Exercise prompt:
All records must be quoted exactly. Omit the pictures.
##### Given records
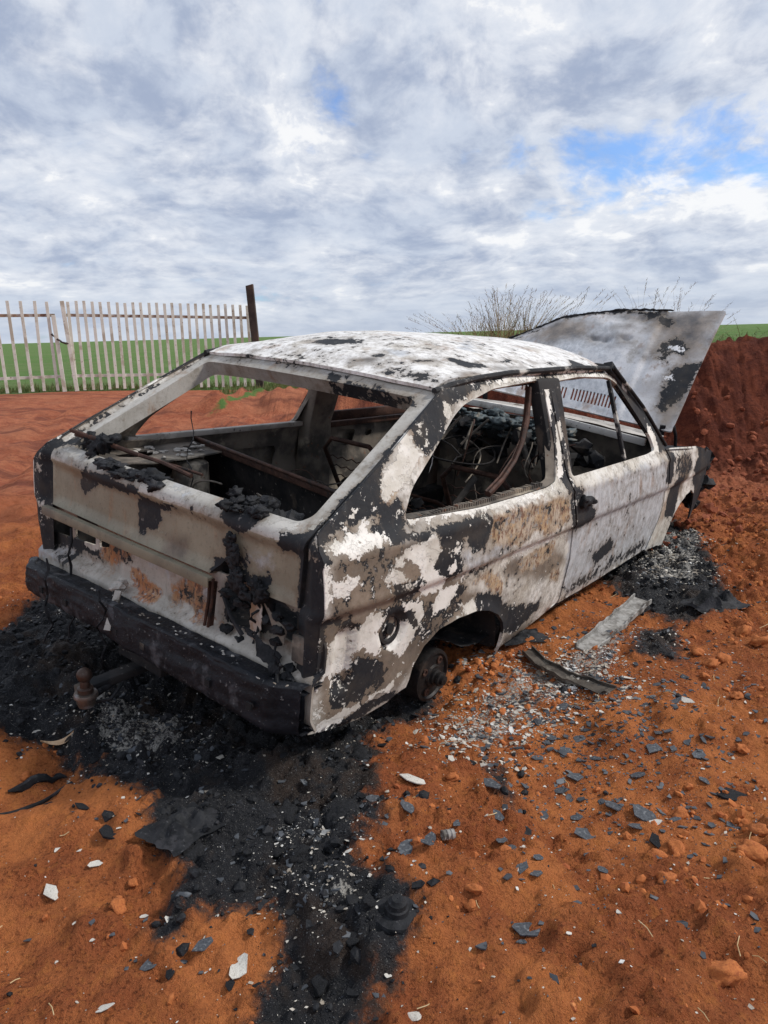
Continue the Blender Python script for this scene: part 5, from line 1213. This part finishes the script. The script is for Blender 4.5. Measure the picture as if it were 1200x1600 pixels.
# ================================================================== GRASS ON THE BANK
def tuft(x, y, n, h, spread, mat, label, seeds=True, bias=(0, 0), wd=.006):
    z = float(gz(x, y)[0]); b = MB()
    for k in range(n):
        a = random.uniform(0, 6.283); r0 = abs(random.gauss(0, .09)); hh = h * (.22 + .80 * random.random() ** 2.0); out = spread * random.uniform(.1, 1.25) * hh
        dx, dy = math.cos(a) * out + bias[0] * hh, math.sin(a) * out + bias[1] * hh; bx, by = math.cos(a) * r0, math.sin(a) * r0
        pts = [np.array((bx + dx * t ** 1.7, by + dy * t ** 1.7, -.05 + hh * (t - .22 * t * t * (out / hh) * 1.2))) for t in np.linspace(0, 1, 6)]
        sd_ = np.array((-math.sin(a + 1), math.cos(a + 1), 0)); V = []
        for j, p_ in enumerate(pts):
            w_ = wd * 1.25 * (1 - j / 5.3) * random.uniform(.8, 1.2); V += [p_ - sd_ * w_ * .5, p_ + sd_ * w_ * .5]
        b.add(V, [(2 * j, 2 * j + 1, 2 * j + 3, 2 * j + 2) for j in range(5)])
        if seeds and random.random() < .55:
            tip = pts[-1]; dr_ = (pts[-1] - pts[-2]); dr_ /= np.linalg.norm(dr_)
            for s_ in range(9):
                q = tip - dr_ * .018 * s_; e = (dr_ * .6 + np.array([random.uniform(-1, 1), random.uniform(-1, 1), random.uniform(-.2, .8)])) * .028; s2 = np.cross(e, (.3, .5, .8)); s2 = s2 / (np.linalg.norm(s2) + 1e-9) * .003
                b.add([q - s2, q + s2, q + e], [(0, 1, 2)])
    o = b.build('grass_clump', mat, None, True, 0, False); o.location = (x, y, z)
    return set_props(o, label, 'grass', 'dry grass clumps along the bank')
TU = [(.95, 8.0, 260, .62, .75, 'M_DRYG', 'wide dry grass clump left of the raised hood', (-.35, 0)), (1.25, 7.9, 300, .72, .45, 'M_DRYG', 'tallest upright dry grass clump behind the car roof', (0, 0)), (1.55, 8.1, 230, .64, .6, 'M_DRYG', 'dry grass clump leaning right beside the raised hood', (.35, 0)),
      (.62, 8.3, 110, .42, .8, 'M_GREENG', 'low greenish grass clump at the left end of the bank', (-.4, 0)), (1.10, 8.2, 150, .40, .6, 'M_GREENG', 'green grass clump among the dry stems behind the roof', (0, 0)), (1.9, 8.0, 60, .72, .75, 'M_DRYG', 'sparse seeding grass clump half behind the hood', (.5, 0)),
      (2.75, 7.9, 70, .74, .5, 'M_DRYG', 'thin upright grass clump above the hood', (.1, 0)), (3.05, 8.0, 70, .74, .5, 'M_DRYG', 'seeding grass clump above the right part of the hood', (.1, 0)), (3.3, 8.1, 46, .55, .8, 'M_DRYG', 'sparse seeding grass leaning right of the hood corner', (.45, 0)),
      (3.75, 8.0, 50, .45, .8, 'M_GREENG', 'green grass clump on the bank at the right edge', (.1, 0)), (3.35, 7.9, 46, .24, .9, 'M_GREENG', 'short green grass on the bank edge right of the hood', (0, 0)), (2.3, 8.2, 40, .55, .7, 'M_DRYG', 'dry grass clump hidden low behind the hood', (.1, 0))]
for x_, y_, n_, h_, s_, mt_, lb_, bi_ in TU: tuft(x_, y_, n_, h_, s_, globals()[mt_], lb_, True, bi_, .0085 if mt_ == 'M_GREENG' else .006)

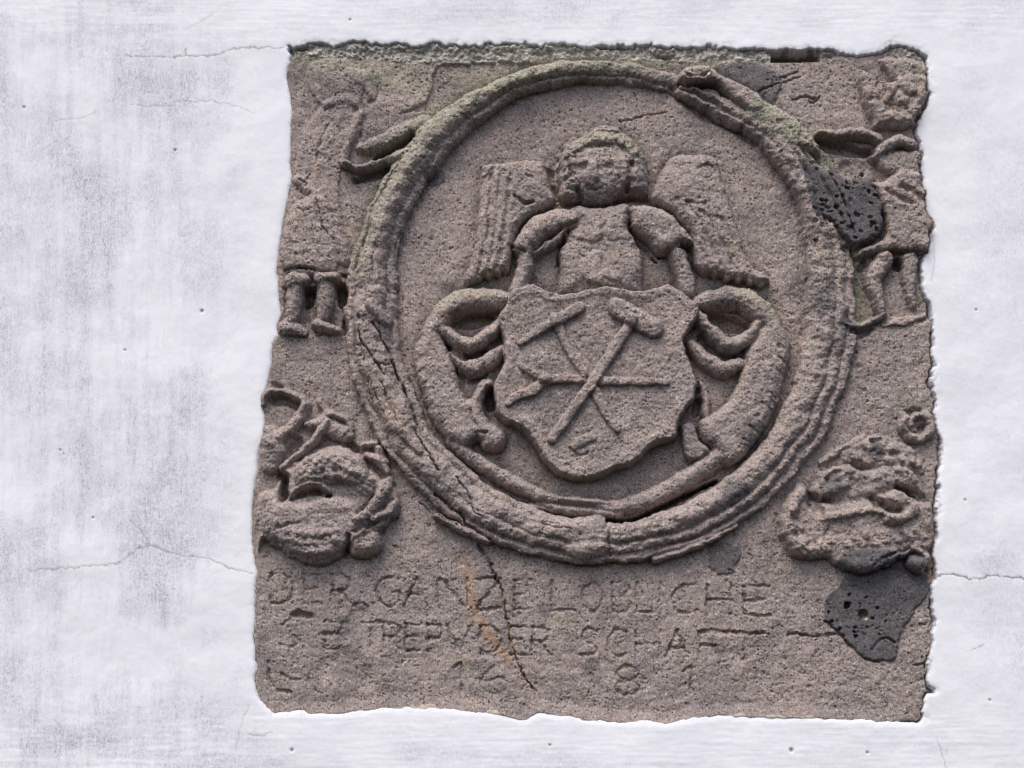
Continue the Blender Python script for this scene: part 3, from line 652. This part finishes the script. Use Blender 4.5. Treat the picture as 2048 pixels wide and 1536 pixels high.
##########
Worked answer:
Continue the Blender Python script for this scene: part 5, from line 1213. This part finishes the script. The script is for Blender 4.5. Measure the picture as if it were 1200x1600 pixels.
# ================================================================== GRASS ON THE BANK
def tuft(x, y, n, h, spread, mat, label, seeds=True, bias=(0, 0), wd=.006):
    z = float(gz(x, y)[0]); b = MB()
    for k in range(n):
        a = random.uniform(0, 6.283); r0 = abs(random.gauss(0, .09)); hh = h * (.22 + .80 * random.random() ** 2.0); out = spread * random.uniform(.1, 1.25) * hh
        dx, dy = math.cos(a) * out + bias[0] * hh, math.sin(a) * out + bias[1] * hh; bx, by = math.cos(a) * r0, math.sin(a) * r0
        pts = [np.array((bx + dx * t ** 1.7, by + dy * t ** 1.7, -.05 + hh * (t - .22 * t * t * (out / hh) * 1.2))) for t in np.linspace(0, 1, 6)]
        sd_ = np.array((-math.sin(a + 1), math.cos(a + 1), 0)); V = []
        for j, p_ in enumerate(pts):
            w_ = wd * 1.25 * (1 - j / 5.3) * random.uniform(.8, 1.2); V += [p_ - sd_ * w_ * .5, p_ + sd_ * w_ * .5]
        b.add(V, [(2 * j, 2 * j + 1, 2 * j + 3, 2 * j + 2) for j in range(5)])
        if seeds and random.random() < .55:
            tip = pts[-1]; dr_ = (pts[-1] - pts[-2]); dr_ /= np.linalg.norm(dr_)
            for s_ in range(9):
                q = tip - dr_ * .018 * s_; e = (dr_ * .6 + np.array([random.uniform(-1, 1), random.uniform(-1, 1), random.uniform(-.2, .8)])) * .028; s2 = np.cross(e, (.3, .5, .8)); s2 = s2 / (np.linalg.norm(s2) + 1e-9) * .003
                b.add([q - s2, q + s2, q + e], [(0, 1, 2)])
    o = b.build('grass_clump', mat, None, True, 0, False); o.location = (x, y, z)
    return set_props(o, label, 'grass', 'dry grass clumps along the bank')
TU = [(.95, 8.0, 260, .62, .75, 'M_DRYG', 'wide dry grass clump left of the raised hood', (-.35, 0)), (1.25, 7.9, 300, .72, .45, 'M_DRYG', 'tallest upright dry grass clump behind the car roof', (0, 0)), (1.55, 8.1, 230, .64, .6, 'M_DRYG', 'dry grass clump leaning right beside the raised hood', (.35, 0)),
      (.62, 8.3, 110, .42, .8, 'M_GREENG', 'low greenish grass clump at the left end of the bank', (-.4, 0)), (1.10, 8.2, 150, .40, .6, 'M_GREENG', 'green grass clump among the dry stems behind the roof', (0, 0)), (1.9, 8.0, 60, .72, .75, 'M_DRYG', 'sparse seeding grass clump half behind the hood', (.5, 0)),
      (2.75, 7.9, 70, .74, .5, 'M_DRYG', 'thin upright grass clump above the hood', (.1, 0)), (3.05, 8.0, 70, .74, .5, 'M_DRYG', 'seeding grass clump above the right part of the hood', (.1, 0)), (3.3, 8.1, 46, .55, .8, 'M_DRYG', 'sparse seeding grass leaning right of the hood corner', (.45, 0)),
      (3.75, 8.0, 50, .45, .8, 'M_GREENG', 'green grass clump on the bank at the right edge', (.1, 0)), (3.35, 7.9, 46, .24, .9, 'M_GREENG', 'short green grass on the bank edge right of the hood', (0, 0)), (2.3, 8.2, 40, .55, .7, 'M_DRYG', 'dry grass clump hidden low behind the hood', (.1, 0))]
for x_, y_, n_, h_, s_, mt_, lb_, bi_ in TU: tuft(x_, y_, n_, h_, s_, globals()[mt_], lb_, True, bi_, .0085 if mt_ == 'M_GREENG' else .006)

Continue the Blender Python script for this scene: part 3, from line 652. This part finishes the script. Use Blender 4.5. Treat the picture as 2048 pixels wide and 1536 pixels high.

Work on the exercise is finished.